The reality of anthropogenic climate change is no more in contention among scientists, with over 99.9% of them agreeing that the climate crisis is being driven by human activities, according to a new study. The degree of certainty is similar to the level of agreement on evolution, the authors said, after reviewing almost 90,000 studies.
There’s no doubt among climate scientists that burning fossil fuels (such as coal, natural gas, and oil) and clearing out forests for agriculture is warming up the planet and causing extreme weather phenomena. And that we need to scale up our actions to reduce emissions and avoid even worse consequences of the climate crisis.
“We are virtually certain that the consensus is well over 99% now and that it’s pretty much case closed for any meaningful public conversation about the reality of human-caused climate change,” Mark Lynas, a visiting fellow at the Alliance for Science and the paper’s first author, said in a statement.
A debate that doesn’t exist
Despite the overwhelming scientific evidence, a large number of politicians still seems to not understand — and while climate is not really a scientific debate anymore, it’s still a political debate for some reason.
A survey published earlier this year showed that there’s a deepening of the partisan divide in US politics on whether global warming since the industrial revolution is caused mainly by humans. This divide is similar among elected US politicians, according to a study among officials now sitting in Congress.
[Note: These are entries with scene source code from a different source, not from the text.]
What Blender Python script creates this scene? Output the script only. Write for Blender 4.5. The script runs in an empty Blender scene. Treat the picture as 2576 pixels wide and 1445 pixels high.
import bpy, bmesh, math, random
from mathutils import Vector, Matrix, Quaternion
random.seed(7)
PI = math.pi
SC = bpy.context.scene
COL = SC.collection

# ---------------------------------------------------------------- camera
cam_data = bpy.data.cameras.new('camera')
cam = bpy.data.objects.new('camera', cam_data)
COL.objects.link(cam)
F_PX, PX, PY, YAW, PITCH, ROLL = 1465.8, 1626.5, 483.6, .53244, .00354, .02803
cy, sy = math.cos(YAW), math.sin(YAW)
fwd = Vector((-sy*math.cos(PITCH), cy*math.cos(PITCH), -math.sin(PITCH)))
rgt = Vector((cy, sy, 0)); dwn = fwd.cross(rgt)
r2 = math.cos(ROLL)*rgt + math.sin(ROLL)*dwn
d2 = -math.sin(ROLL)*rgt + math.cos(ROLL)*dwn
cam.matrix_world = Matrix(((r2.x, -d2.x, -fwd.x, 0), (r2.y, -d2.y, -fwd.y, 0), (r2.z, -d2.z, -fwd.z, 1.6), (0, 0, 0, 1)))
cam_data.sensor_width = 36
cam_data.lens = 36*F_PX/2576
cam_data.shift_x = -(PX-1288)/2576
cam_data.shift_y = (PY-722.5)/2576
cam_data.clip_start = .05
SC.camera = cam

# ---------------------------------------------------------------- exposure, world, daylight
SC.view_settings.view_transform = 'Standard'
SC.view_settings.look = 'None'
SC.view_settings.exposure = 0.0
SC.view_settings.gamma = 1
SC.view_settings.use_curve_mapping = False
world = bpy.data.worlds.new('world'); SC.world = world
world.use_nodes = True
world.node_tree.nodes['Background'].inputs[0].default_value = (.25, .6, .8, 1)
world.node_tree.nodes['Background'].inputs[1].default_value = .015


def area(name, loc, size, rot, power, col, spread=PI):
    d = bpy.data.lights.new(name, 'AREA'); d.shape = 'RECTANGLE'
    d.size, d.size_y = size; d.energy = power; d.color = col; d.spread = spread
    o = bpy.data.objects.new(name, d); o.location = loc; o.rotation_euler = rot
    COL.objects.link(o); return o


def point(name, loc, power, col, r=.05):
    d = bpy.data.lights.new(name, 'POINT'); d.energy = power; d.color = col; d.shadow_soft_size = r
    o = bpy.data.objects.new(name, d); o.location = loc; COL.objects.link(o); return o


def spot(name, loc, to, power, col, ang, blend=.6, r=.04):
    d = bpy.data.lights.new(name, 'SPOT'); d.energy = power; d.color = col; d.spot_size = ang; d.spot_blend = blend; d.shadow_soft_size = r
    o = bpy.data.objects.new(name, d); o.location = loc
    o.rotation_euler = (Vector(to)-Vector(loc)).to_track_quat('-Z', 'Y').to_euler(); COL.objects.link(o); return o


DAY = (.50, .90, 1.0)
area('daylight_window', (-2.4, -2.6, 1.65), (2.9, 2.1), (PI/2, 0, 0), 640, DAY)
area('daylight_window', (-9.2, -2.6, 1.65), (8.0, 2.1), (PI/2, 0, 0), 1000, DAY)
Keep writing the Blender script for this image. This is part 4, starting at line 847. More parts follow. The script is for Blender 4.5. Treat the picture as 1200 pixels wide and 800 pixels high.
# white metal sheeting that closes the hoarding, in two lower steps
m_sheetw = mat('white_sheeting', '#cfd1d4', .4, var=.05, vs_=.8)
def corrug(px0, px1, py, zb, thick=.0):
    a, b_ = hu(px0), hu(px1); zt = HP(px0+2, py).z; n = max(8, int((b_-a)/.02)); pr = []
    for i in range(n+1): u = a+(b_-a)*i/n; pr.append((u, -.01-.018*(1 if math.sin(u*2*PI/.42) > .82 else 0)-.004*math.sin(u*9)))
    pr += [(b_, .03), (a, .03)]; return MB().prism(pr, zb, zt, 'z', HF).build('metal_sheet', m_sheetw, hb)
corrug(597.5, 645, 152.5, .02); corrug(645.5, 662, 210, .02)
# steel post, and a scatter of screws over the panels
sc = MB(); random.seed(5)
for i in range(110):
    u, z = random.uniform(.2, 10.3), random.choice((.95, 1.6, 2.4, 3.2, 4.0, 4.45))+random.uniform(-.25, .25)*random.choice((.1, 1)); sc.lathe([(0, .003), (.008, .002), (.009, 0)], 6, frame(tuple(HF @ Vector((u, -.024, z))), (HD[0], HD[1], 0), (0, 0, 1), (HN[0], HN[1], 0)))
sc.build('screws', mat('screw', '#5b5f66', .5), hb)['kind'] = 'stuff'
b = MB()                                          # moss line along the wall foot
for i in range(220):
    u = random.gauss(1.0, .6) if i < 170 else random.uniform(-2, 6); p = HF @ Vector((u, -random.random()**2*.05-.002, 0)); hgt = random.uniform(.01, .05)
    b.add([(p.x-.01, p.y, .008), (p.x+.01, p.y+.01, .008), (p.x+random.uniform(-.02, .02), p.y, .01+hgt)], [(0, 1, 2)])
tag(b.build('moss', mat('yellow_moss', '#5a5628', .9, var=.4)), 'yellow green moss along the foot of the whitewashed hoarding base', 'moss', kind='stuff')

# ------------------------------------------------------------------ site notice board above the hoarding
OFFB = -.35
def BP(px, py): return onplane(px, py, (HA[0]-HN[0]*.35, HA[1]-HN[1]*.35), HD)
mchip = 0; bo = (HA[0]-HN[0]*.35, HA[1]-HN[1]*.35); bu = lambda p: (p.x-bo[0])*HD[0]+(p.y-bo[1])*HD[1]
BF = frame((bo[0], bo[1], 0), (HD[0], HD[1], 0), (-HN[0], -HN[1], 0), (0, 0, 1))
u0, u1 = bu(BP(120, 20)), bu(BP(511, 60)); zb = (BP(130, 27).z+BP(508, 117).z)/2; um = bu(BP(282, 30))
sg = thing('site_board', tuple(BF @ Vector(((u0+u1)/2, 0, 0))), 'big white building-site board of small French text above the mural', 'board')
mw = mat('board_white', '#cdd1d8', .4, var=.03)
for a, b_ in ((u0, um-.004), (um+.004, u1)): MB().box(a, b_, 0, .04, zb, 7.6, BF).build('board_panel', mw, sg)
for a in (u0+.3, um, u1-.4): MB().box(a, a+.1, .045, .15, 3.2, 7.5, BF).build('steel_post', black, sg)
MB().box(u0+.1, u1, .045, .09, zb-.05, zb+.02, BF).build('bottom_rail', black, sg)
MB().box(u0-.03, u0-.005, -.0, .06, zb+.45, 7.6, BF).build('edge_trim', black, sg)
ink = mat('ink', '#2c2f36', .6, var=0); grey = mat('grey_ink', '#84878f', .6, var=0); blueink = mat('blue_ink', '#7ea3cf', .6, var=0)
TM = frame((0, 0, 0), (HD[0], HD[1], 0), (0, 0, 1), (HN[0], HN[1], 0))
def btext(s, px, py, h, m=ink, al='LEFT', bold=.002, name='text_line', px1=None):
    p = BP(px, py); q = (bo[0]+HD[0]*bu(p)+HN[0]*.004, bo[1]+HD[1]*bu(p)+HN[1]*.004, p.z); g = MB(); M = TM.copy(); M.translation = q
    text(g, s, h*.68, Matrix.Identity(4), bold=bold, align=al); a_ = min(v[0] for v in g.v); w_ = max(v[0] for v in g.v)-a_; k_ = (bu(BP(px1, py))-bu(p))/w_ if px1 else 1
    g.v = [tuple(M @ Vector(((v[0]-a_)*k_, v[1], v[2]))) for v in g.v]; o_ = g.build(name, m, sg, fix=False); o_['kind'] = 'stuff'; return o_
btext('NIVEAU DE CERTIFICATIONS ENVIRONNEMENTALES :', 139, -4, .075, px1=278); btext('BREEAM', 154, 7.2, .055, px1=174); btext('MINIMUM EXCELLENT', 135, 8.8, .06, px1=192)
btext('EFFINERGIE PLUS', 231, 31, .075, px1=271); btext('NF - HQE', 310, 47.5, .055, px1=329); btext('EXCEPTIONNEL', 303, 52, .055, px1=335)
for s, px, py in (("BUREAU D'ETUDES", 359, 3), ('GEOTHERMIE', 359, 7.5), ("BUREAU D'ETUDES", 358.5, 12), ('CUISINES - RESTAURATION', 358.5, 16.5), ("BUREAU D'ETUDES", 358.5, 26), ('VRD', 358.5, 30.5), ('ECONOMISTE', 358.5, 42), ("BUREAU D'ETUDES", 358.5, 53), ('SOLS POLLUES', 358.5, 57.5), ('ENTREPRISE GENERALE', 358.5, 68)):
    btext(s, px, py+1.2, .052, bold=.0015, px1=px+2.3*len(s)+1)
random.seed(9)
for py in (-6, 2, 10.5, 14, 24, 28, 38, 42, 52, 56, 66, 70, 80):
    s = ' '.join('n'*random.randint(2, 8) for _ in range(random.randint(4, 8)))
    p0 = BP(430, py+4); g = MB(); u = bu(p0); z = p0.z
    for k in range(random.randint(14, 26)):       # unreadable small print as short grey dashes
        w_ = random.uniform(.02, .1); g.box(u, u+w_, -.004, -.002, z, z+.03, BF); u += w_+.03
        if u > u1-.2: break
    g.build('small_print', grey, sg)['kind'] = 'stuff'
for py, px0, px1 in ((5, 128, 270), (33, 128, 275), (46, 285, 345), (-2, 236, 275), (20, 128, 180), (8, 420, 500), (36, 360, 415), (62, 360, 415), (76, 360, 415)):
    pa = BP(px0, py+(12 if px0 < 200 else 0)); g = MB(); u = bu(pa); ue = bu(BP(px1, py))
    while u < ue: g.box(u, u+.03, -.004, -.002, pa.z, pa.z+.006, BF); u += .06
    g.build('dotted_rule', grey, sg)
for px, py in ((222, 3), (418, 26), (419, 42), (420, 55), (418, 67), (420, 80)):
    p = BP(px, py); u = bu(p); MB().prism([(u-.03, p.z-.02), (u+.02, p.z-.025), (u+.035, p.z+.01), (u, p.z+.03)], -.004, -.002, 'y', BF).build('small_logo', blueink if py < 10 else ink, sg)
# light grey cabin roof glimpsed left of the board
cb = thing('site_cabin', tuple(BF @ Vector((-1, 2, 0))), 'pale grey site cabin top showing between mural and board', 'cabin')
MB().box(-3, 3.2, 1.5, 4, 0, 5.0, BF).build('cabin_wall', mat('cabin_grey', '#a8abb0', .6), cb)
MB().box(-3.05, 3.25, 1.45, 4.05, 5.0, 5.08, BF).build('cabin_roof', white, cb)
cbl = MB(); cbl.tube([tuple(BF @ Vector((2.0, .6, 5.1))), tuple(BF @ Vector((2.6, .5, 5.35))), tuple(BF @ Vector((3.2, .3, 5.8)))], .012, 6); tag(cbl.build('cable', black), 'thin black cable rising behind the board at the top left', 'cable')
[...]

Previously, a study from 2013 quantified the level of scientific consensus on human responsibility behind global warming. Researchers went through peer-reviewed papers published between 1991 and 2012 and found a consensus among 97% of the world’s science over man-made climate change. This had a big impact on global awareness of the level of scientific consensus
Now, a group of researchers from Cornell University wanted to re-examine the literature published since 2012 to establish whether any change in the scientific consensus on climate change is discernible. This was in fact the case, showing the minority of skeptical voices has diminished to almost nothing as evidence of human responsibility behind climate change piles up.
First, they looked at a random sample of 3,000 climate-related studies from their 88,125 studies database and found only four that expressed doubts over the climate crisis being caused by humans. Then they searched for keywords linked to climate skepticism such as “cosmic rays” in the larger database and found only 28 papers published in minor journals.
This follows the views expressed back in August by the Intergovernmental Panel on Climate Change (IPCC), a leading group of climate experts. In their Sixth Assessment report, they wrote that it’s “unequivocal” that human actions have warmed the atmosphere, ocean, and land, something they have been reiterating over the years across their reports.
“It’s critical to acknowledge the principal role of greenhouse gas emissions so that we can rapidly mobilize new solutions, since we are already witnessing in real time the devastating impacts of climate related disasters on businesses, people and the economy,” Benjamin Houlton, a co-author of the study, said in a statement.
In the Paris Agreement, a landmark climate agreement signed in 2015 by almost every government, countries committed to doing everything in their power to limit global warming to 2ºC by the end of the century. As it turns out, we are still very far from that target. Based on the pledges so far presented, the world is heading to a global warming of 2.7ºC.
The study was published in the journal Environmental Research Letters.